TO BE DONE: Set down exactly the lines of the listing below, please, beginning with the first and ending with the line that holds "R = math.radians".

DATASET CONTENT:
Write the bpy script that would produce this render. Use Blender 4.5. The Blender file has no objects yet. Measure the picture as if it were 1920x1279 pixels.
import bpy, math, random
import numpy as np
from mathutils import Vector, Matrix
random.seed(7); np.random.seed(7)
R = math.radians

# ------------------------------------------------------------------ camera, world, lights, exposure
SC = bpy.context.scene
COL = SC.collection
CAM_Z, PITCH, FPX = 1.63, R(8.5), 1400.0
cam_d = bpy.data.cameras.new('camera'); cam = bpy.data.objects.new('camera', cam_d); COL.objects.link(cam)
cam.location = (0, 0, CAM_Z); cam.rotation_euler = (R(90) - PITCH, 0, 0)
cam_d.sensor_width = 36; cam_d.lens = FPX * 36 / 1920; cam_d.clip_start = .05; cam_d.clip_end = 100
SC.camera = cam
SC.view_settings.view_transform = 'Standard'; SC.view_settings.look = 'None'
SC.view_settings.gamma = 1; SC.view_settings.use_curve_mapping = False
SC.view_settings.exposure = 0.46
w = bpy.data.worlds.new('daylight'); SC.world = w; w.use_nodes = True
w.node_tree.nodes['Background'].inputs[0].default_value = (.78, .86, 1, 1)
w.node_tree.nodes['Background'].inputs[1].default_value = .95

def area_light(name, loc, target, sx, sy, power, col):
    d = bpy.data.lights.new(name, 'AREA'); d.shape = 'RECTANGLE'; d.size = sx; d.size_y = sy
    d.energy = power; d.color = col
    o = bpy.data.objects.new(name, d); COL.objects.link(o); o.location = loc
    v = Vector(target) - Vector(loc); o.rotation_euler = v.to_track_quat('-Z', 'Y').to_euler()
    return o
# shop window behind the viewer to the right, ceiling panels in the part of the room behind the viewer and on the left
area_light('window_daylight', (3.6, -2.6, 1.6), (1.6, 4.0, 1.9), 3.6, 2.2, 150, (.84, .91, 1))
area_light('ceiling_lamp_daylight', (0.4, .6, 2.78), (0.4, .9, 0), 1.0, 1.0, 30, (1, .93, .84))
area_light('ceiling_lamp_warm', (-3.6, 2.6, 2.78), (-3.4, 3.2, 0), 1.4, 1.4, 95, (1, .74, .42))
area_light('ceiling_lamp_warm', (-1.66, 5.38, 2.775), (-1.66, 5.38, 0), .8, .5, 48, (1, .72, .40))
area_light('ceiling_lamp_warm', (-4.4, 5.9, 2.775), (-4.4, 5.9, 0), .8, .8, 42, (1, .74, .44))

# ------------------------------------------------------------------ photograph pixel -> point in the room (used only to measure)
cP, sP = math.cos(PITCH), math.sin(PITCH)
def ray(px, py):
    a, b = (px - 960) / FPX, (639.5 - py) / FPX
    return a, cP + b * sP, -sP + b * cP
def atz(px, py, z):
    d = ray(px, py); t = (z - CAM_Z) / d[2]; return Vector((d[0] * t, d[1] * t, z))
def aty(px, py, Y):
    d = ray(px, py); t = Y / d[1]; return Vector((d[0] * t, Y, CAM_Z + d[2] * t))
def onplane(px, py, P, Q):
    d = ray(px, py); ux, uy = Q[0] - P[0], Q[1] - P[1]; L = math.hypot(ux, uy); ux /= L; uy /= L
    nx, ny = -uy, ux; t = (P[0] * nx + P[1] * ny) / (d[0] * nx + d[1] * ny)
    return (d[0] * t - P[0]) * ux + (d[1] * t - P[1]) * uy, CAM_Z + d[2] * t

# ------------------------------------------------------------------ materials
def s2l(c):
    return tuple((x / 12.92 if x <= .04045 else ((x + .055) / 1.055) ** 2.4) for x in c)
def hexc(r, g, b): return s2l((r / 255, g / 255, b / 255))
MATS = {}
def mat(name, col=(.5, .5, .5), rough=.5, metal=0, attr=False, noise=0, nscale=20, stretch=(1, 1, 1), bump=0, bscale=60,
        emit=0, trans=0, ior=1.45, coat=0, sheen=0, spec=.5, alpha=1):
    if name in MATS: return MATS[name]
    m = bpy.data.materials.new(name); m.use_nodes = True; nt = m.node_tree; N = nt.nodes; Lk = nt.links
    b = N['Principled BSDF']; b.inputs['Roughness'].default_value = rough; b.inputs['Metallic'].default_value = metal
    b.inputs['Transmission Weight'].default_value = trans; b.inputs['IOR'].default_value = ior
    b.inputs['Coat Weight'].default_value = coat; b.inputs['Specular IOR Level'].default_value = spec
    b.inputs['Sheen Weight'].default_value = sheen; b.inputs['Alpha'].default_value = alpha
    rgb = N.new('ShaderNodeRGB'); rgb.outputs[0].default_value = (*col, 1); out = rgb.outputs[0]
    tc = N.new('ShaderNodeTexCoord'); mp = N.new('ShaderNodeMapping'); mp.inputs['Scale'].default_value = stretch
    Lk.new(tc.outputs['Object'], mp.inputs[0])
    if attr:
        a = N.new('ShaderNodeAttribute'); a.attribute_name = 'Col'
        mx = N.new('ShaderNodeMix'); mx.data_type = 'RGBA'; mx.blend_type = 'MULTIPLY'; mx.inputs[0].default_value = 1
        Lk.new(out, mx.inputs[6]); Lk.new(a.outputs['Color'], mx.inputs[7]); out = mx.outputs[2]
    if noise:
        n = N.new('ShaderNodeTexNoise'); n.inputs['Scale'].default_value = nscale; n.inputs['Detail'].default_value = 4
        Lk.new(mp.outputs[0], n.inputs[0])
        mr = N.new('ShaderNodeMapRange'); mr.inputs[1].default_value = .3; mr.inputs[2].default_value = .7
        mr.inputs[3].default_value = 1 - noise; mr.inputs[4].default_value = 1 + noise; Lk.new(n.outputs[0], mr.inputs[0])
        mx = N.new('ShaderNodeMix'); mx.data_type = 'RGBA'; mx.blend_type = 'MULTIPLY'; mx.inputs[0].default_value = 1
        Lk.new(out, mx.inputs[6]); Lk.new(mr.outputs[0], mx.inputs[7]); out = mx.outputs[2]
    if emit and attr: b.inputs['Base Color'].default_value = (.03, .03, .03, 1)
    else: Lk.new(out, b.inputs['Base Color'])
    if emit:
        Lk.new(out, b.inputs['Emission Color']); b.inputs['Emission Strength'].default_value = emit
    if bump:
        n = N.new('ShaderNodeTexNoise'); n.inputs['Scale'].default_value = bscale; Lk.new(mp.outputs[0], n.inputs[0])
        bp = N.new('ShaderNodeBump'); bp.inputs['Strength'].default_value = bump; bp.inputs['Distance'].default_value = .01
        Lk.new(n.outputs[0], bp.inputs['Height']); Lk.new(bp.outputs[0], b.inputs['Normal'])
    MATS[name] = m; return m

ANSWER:
Write the bpy script that would produce this render. Use Blender 4.5. The Blender file has no objects yet. Measure the picture as if it were 1920x1279 pixels.
import bpy, math, random
import numpy as np
from mathutils import Vector, Matrix
random.seed(7); np.random.seed(7)
R = math.radians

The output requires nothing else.